Todos serão revistados na entrada. Só uma empresa de fast-food (lanchonete) poderá vender seus produtos nos estádios. E a proibição de bebidas alcoólicas nos estádios, que está em vigor no Brasil, será quebrada em prol de uma marca de cerveja produzida nos EUA.
O prestigioso jornal Le Monde Diplomatique comenta: “A celebração de um megaevento desportivo como este autoriza também a megaviolação de direitos, o megaendividamento público e as megairregularidades”.
A FIFA quer suspender, apenas durante o campeonato, a vigência do Estatuto do Torcedor, do Estatuto do Idoso e o do Código de Defesa do Consumidor. Todas essas propostas ilegais estão contidas no Projeto de Lei 2.330/2011, que se encontra em trâmite no Congresso. No caso de ser aprovado, o Governo poderá fazê-las efetivas através de medidas provisórias.
Se você quiser fazer uma camiseta com a frase “Copa 2014”, tenha cuidado. A FIFA está solicitando ao INPI (Instituto Nacional de Propriedade Industrial) o registro de mais de mil títulos, entre os quais o numeral “2014”.
(Não) confiem numa desordem como esta: a FIFA quer instituir tribunais de exceção durante o campeonato. Sanções relacionadas com a venda de produtos e com o uso de ingressos e publicidade. No projeto de lei antes citado, o artigo 37 permite criar juizados especiais, grupos e câmaras especializadas para as causas relacionadas aos eventos. Uma justiça paralela!

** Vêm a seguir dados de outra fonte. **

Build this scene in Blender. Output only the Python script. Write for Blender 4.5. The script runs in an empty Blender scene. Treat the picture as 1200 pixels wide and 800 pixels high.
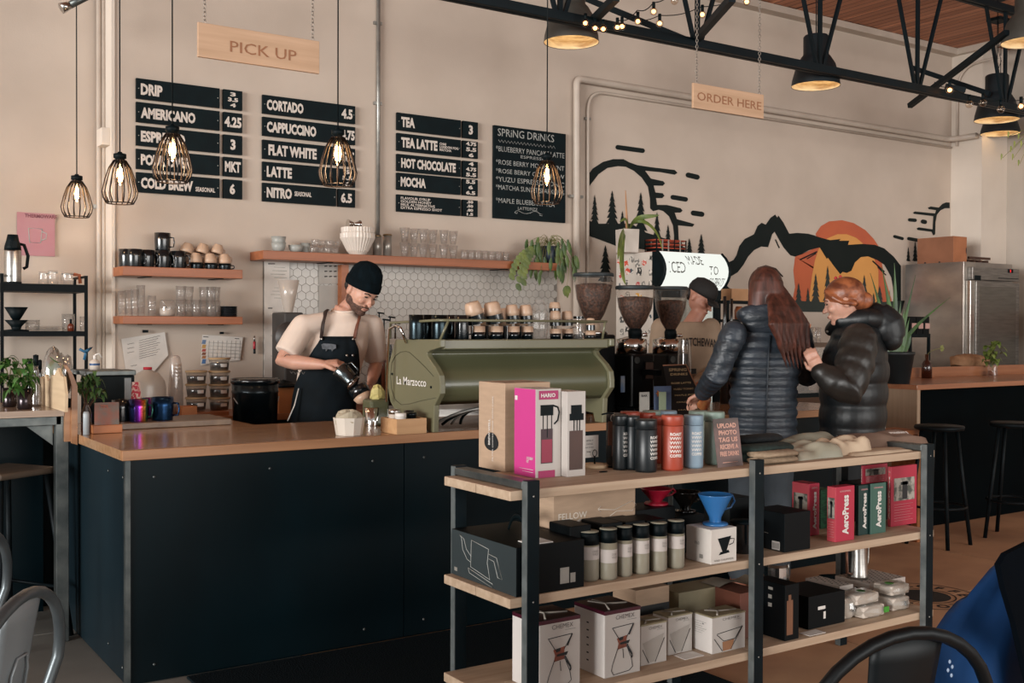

Na África do Sul, foram criados 56 Tribunais Especiais do Campeonato. O roubo de uma câmera fotográfica foi sancionado com 15 anos de prisão! E pior ainda: caso gerassem danos e prejuízos para a FIFA, a culpa e a reparação dos mesmos ficariam a cargo do Estado. Ou seja, o Estado brasileiro passa a ser fiador da FIFA em seus negócios particulares.
Já e hora de os torcedores organizados e dos movimentos sociais colocarem a bola em jogo e mirarem o gol. Pressionar o Congresso e impedir a aprovação da lei que deixa a legislação brasileira no banco de reservas. Caso contrário, o torcedor brasileiro vai ter que se conformar em assistir aos jogos pela televisão.